Print the first line of the material below and each line after it, exactly as written, ending with the line that contains "scene.camera = cam".
%%
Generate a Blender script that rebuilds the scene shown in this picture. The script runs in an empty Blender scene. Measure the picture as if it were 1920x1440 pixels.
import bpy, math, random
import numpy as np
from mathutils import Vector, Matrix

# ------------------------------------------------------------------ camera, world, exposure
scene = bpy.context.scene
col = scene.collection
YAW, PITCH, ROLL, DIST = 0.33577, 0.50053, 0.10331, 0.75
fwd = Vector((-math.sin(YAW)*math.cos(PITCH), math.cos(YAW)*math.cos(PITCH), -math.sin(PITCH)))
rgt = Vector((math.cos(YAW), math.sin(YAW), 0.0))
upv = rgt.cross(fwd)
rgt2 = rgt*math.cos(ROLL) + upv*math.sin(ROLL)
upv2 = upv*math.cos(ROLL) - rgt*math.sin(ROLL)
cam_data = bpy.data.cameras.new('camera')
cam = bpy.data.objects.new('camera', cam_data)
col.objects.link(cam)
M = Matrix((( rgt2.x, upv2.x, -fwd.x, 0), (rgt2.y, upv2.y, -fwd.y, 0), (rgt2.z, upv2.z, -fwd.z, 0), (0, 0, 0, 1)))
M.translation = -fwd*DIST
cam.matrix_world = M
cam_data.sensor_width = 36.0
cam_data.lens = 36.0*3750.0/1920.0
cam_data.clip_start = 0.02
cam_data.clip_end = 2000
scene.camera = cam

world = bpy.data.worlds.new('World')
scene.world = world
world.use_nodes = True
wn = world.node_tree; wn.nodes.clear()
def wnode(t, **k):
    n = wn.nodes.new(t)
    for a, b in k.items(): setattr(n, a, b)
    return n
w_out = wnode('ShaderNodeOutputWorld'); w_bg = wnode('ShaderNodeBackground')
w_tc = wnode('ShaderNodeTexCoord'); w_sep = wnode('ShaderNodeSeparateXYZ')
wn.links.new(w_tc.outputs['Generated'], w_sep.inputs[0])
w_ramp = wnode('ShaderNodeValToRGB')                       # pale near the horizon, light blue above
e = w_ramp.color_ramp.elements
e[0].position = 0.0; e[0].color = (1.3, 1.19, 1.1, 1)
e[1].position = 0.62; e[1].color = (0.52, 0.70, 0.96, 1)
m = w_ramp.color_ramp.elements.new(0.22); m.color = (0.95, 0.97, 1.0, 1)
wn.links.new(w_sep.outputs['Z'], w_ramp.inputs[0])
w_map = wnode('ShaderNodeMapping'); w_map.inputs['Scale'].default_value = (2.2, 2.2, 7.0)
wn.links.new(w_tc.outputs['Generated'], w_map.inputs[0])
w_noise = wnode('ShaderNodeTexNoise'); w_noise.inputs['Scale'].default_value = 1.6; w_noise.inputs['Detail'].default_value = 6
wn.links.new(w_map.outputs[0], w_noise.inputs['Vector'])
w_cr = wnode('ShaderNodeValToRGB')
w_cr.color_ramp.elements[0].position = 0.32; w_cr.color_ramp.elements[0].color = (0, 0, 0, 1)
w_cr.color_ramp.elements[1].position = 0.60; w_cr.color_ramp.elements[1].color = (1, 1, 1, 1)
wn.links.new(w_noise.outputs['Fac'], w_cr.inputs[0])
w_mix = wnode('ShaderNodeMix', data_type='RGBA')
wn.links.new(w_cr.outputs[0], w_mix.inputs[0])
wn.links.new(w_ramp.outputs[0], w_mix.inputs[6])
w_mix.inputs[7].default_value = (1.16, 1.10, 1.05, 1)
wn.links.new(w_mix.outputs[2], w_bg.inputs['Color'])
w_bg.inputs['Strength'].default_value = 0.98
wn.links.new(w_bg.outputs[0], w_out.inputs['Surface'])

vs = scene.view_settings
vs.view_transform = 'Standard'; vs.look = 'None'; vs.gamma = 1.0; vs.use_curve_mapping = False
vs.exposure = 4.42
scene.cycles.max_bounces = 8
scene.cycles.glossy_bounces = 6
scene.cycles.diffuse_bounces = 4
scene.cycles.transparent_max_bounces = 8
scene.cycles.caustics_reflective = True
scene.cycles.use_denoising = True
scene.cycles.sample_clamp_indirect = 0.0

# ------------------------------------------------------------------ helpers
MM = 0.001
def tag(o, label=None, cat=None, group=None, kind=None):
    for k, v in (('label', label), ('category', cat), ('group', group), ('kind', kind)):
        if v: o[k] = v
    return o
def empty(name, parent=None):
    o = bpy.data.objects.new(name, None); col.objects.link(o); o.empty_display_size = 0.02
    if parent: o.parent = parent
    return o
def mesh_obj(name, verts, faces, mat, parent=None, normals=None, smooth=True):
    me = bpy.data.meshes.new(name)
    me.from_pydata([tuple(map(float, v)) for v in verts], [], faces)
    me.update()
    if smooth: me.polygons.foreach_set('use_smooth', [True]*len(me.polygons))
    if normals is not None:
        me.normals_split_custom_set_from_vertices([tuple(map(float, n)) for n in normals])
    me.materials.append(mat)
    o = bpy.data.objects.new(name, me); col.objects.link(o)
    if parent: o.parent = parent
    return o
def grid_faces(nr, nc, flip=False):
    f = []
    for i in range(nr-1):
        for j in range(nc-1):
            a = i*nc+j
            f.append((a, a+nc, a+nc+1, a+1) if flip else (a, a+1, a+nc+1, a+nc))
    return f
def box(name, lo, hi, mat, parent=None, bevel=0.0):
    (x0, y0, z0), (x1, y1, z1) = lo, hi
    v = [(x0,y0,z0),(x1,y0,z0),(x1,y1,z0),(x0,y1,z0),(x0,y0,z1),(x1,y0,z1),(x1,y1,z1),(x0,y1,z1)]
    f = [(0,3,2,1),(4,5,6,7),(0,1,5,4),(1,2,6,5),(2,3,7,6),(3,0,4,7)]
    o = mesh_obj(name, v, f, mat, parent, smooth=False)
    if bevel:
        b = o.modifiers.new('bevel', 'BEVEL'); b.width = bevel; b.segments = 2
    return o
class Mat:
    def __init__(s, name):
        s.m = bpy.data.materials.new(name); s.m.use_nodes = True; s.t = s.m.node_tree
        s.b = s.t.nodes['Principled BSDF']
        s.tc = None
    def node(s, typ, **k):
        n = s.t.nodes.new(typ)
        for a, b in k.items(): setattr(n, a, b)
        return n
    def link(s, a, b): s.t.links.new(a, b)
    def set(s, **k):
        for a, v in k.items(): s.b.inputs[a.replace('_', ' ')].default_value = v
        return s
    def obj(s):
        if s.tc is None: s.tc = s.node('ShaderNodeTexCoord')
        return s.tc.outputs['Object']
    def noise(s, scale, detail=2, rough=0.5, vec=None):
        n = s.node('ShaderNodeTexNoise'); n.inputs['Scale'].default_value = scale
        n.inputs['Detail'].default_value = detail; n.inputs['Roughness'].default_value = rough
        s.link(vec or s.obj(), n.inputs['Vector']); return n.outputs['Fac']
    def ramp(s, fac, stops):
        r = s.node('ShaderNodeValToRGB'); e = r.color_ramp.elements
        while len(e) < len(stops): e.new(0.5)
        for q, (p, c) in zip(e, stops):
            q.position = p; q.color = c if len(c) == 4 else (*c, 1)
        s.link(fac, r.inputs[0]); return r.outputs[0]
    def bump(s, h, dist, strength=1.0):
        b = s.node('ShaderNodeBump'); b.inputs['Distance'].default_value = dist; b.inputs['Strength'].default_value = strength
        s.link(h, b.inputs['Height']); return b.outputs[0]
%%
| The solution |
Generate a Blender script that rebuilds the scene shown in this picture. The script runs in an empty Blender scene. Measure the picture as if it were 1920x1440 pixels.
import bpy, math, random
import numpy as np
from mathutils import Vector, Matrix

# ------------------------------------------------------------------ camera, world, exposure
scene = bpy.context.scene
col = scene.collection
YAW, PITCH, ROLL, DIST = 0.33577, 0.50053, 0.10331, 0.75
fwd = Vector((-math.sin(YAW)*math.cos(PITCH), math.cos(YAW)*math.cos(PITCH), -math.sin(PITCH)))
rgt = Vector((math.cos(YAW), math.sin(YAW), 0.0))
upv = rgt.cross(fwd)
rgt2 = rgt*math.cos(ROLL) + upv*math.sin(ROLL)
upv2 = upv*math.cos(ROLL) - rgt*math.sin(ROLL)
cam_data = bpy.data.cameras.new('camera')
cam = bpy.data.objects.new('camera', cam_data)
col.objects.link(cam)
M = Matrix((( rgt2.x, upv2.x, -fwd.x, 0), (rgt2.y, upv2.y, -fwd.y, 0), (rgt2.z, upv2.z, -fwd.z, 0), (0, 0, 0, 1)))
M.translation = -fwd*DIST
cam.matrix_world = M
cam_data.sensor_width = 36.0
cam_data.lens = 36.0*3750.0/1920.0
cam_data.clip_start = 0.02
cam_data.clip_end = 2000
scene.camera = cam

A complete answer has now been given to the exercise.